The UAE real estate market is set to buoy this year as cost-conscious investors and property owners seek fresh strategies to maximise returns in a competitive market.
Among the tactics increasing in popularity are investment in under-exploited asset classes such as industrial; sale-and-leaseback deals through which owners sell off real estate then occupy it on a rental basis to free up capital; establishment of real estate investment trusts (Reits), and flexible office working by enterprises.
“While market conditions are likely to remain challenging in 2019, investors and occupiers have the opportunity to introduce new strategies to enhance their performance.
Evolving technology offers landlords opportunities to cut costs by better targeting investors and identifying inefficiencies. “New ‘prop-tech [property technology] solutions have the potential to drive smarter and more efficient means for predicting the market, purchasing transactions and managing assets.
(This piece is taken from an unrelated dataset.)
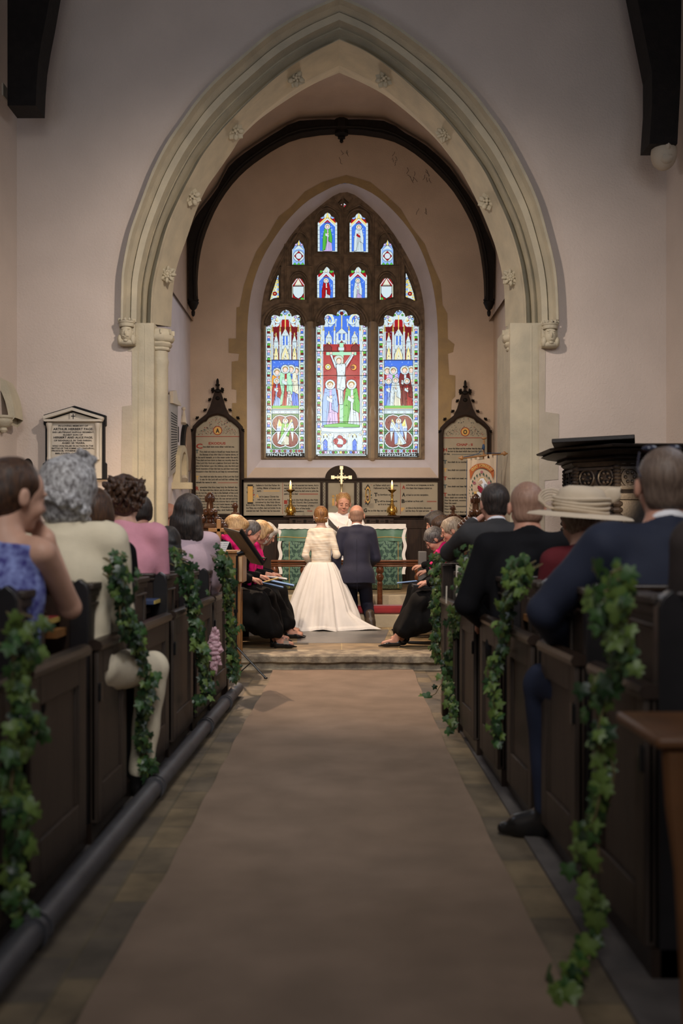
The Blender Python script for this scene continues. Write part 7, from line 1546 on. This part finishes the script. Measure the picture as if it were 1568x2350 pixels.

Meanwhile, digitisation of real estate assets – for example, equipping them with technology to measure energy consumption and occupancy levels – will be increasingly seen as an “essential building block” in the creation of smart buildings and smart cities.
The UAE has witnessed a real estate market decline in the past four years on the back of lower oil prices, which have crimped consumer purchasing power and driven a fight for affordability across the Emirates.
Residential sales and rental prices have fallen, but developers are bringing new, lower cost products to market to meet demand.
At the same time, UAE real estate companies are seeking to consolidate to rebuild their profits as renewed economic growth buoys investor sentiment and re-energises the market. Government initiatives such as Abu Dhabi’s Dh50 billion economic stimulus, set to be rolled out this year, as well as new visa rules to encourage expatriates to stay longer and invest in the Emirates, are set to boost the real estate market.